Расскажу одну историю. Однажды я имел дело со студентами с Гаити, которые формально были образованными людьми, и я читал им лекции, маниакально пытаясь как-то расшатать их мозг, заставить его двигаться, и скоро почувствовал, что дело кончится плохо — они меня возненавидят, потому что мысли для них не были мыслями. Ведь мысли поддаются дискуссии, обсуждению, доказательству, опровержению, сопоставлению с фактами и прочее, и поэтому они вариабельны в зависимости от контекста. А у них были лишь сращения с самими собой. Ценой минимального труда они купили ясную картину мира, в которой есть капиталисты и есть пролетарии, и между ними идет классовая борьба. И они ни за что не позволили бы никому эту картину разрушить, поскольку тогда нужно было бы начать трудиться. А когда начинаешь трудиться, то теряешь блаженное единство с самим собой. Человек по природе ленивое существо, и в данном случае я имел дело с механизмом лени. Эти студенты взяли учебник марксизма, где сказано, что бедные есть потому, что есть богатые. Следовательно, чтобы не было бедных, нужно уничтожить богатых. Просто. И объяснить ничего невозможно, потому что речь идет не о мыслях, не о доказуемом или опровержимом — речь идет о соотношении с собой. Имея такие мысли, человек живет в мире, в котором чувствует себя достойным человеком, понимающим мир, и он не допустит в свое сознание то, что разрушило бы это сцепление.
В любви же, по словам Пруста, действует следующее:
Женщины, знакомство с которыми мы начинаем у сводницы, не интересуют нас, потому что они остаются неизменными (II,363).
То есть у нас внутри есть образ женщины, и если между женщиной и ею же не существует пространства и времени промежуточных состояний — истории, проработанной желанием, переходами в измерение интерпретации, если нет изменения, — то мы в таком мире не участвуем, не живем.

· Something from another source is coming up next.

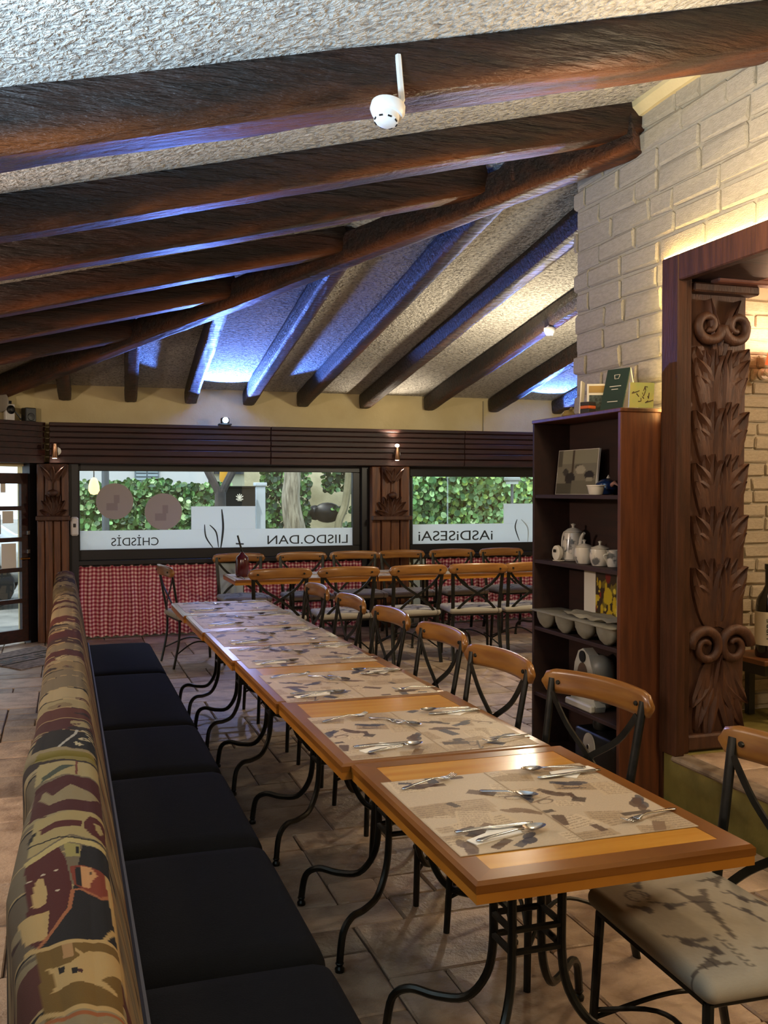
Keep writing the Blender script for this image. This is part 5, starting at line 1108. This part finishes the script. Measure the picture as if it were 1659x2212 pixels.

Когда Пруст пишет, — «не интересуют», это означает, что мы находимся в мире безразличных физических, неизменных предметов. Тогда как сами состояния, которые составляют plage (и в смысле пляжа, и в смысле пространства между чем-то и чем-то), он называет interposes , «поместившимися между». И, в частности, отмечает, что на спокойное лицо Рашель «маски существования» наложили свои слои, и только эти слои были тем, к чему прикасались губы Сен-Лу. То есть губы прикасались не к лицу, а к этим слоям. Сен-Лу целовал промежуточные, вставленные «междусостояния», и, кстати, только поэтому он и хотел целовать.